Available data:

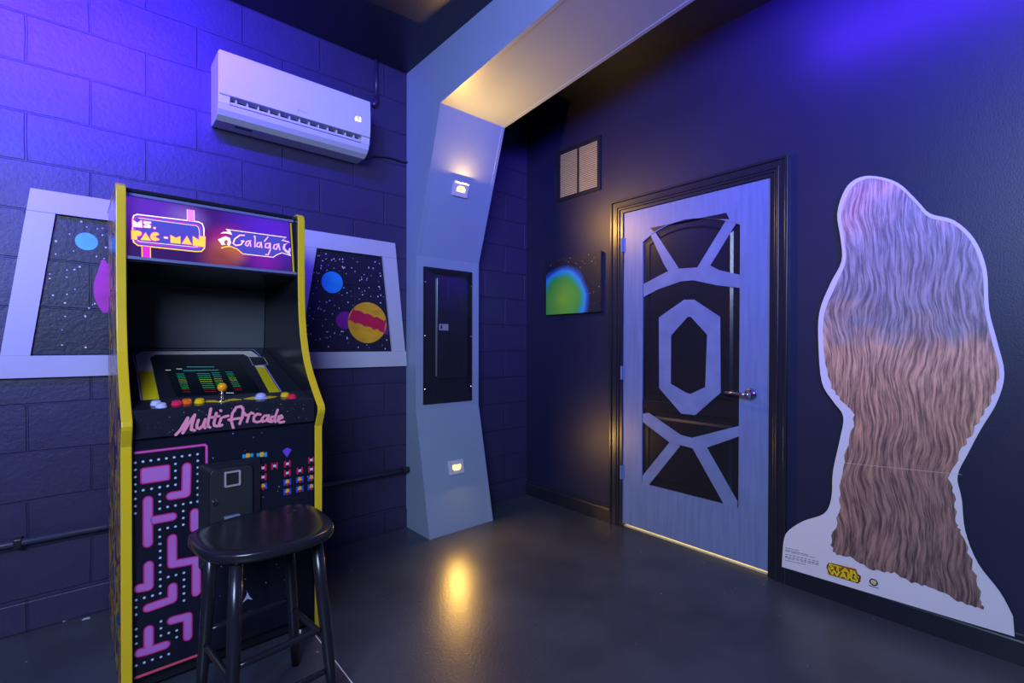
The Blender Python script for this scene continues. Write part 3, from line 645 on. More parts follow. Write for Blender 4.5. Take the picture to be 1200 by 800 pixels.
for s, x in (('l', .0), ('r', CW_-T)):
    ins = inset(sp_, .004)
    bm = NB(); prism(bm, sidefr(x+.002), ins, 0, T-.004)
    link('side_panel', bm, [M_side if s == 'l' else M_black], cab)
    # edge moulding: front, top
    outer = [p for p in sp_[:17]]; inn_ = inset(sp_, .006)[:17]; inn_[0] = (inn_[0][0], 0); inn_[16] = (.75, inn_[16][1])
    bm = NB(); prism(bm, sidefr(x), outer+inn_[::-1], 0, T); link('edge_molding', bm, M_yellow, cab, bevel=.0035, seg=3)
u0_, u1_ = T, CW_-T
FFp = Frame((0, .024, 0), (1, 0, 0), (0, 0, 1), (0, -1, 0))                     # front panel face
bm = NB(); box(bm, (u0_, .024, .075), (u1_, .040, .885)); fpan = link('front_panel', bm, mat('black_printed_panel', (.010, .011, .022), .18, var=.1), cab)
bm = NB(); box(bm, (u0_, .060, .02), (u1_, .072, .074)); link('kick_board', bm, M_black, cab)
bm = NB(); box(bm, (u0_, .735, .05), (u1_, .748, 1.77)); link('back_panel', bm, M_black, cab)
bm = NB(); box(bm, (u0_, .25, 1.766), (u1_, .735, 1.778)); link('top_panel', bm, M_black, cab)
for x in (.06, CW_-.06):
    for y in (.06, .66):
        bm = NB(); lathe(bm, Frame((x, y+.02, 0), (1, 0, 0), (0, 1, 0), (0, 0, 1)), 0, 0, [(.018, 0), (.018, .008), (.006, .012), (.006, .04)], 14); link('leveler_foot', bm, M_chrome, cab)
# control panel box
cp = [(.006, .885), (.004, .976), (.008, .982), (.150, 1.002), (.150, .885)]
M_cp = mat('dark_starry_laminate', (.016, .017, .030), .24, var=.2, scale=20)
bm = NB(); prism(bm, sidefr(u0_), cp, 0, u1_-u0_); cpo = link('control_panel', bm, M_cp, cab, bevel=.002)
FCPf = Frame((0, .006, 0), (1, 0, 0), (0, .022, -1) if 0 else (0, 0, 1), (0, -1, 0)); FCPf.o = Vector((0, .0045, 0))
d = Vector((0, .142, .020)).normalized(); FCPt = Frame((0, .008, .982), (1, 0, 0), d, Vector((0, -d.z, d.y)))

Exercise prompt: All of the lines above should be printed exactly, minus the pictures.

Output of the task:
The Blender Python script for this scene continues. Write part 3, from line 645 on. More parts follow. Write for Blender 4.5. Take the picture to be 1200 by 800 pixels.
for s, x in (('l', .0), ('r', CW_-T)):
    ins = inset(sp_, .004)
    bm = NB(); prism(bm, sidefr(x+.002), ins, 0, T-.004)
    link('side_panel', bm, [M_side if s == 'l' else M_black], cab)
    # edge moulding: front, top
    outer = [p for p in sp_[:17]]; inn_ = inset(sp_, .006)[:17]; inn_[0] = (inn_[0][0], 0); inn_[16] = (.75, inn_[16][1])
    bm = NB(); prism(bm, sidefr(x), outer+inn_[::-1], 0, T); link('edge_molding', bm, M_yellow, cab, bevel=.0035, seg=3)
u0_, u1_ = T, CW_-T
FFp = Frame((0, .024, 0), (1, 0, 0), (0, 0, 1), (0, -1, 0))                     # front panel face
bm = NB(); box(bm, (u0_, .024, .075), (u1_, .040, .885)); fpan = link('front_panel', bm, mat('black_printed_panel', (.010, .011, .022), .18, var=.1), cab)
bm = NB(); box(bm, (u0_, .060, .02), (u1_, .072, .074)); link('kick_board', bm, M_black, cab)
bm = NB(); box(bm, (u0_, .735, .05), (u1_, .748, 1.77)); link('back_panel', bm, M_black, cab)
bm = NB(); box(bm, (u0_, .25, 1.766), (u1_, .735, 1.778)); link('top_panel', bm, M_black, cab)
for x in (.06, CW_-.06):
    for y in (.06, .66):
        bm = NB(); lathe(bm, Frame((x, y+.02, 0), (1, 0, 0), (0, 1, 0), (0, 0, 1)), 0, 0, [(.018, 0), (.018, .008), (.006, .012), (.006, .04)], 14); link('leveler_foot', bm, M_chrome, cab)
# control panel box
cp = [(.006, .885), (.004, .976), (.008, .982), (.150, 1.002), (.150, .885)]
M_cp = mat('dark_starry_laminate', (.016, .017, .030), .24, var=.2, scale=20)
bm = NB(); prism(bm, sidefr(u0_), cp, 0, u1_-u0_); cpo = link('control_panel', bm, M_cp, cab, bevel=.002)
FCPf = Frame((0, .006, 0), (1, 0, 0), (0, .022, -1) if 0 else (0, 0, 1), (0, -1, 0)); FCPf.o = Vector((0, .0045, 0))
d = Vector((0, .142, .020)).normalized(); FCPt = Frame((0, .008, .982), (1, 0, 0), d, Vector((0, -d.z, d.y)))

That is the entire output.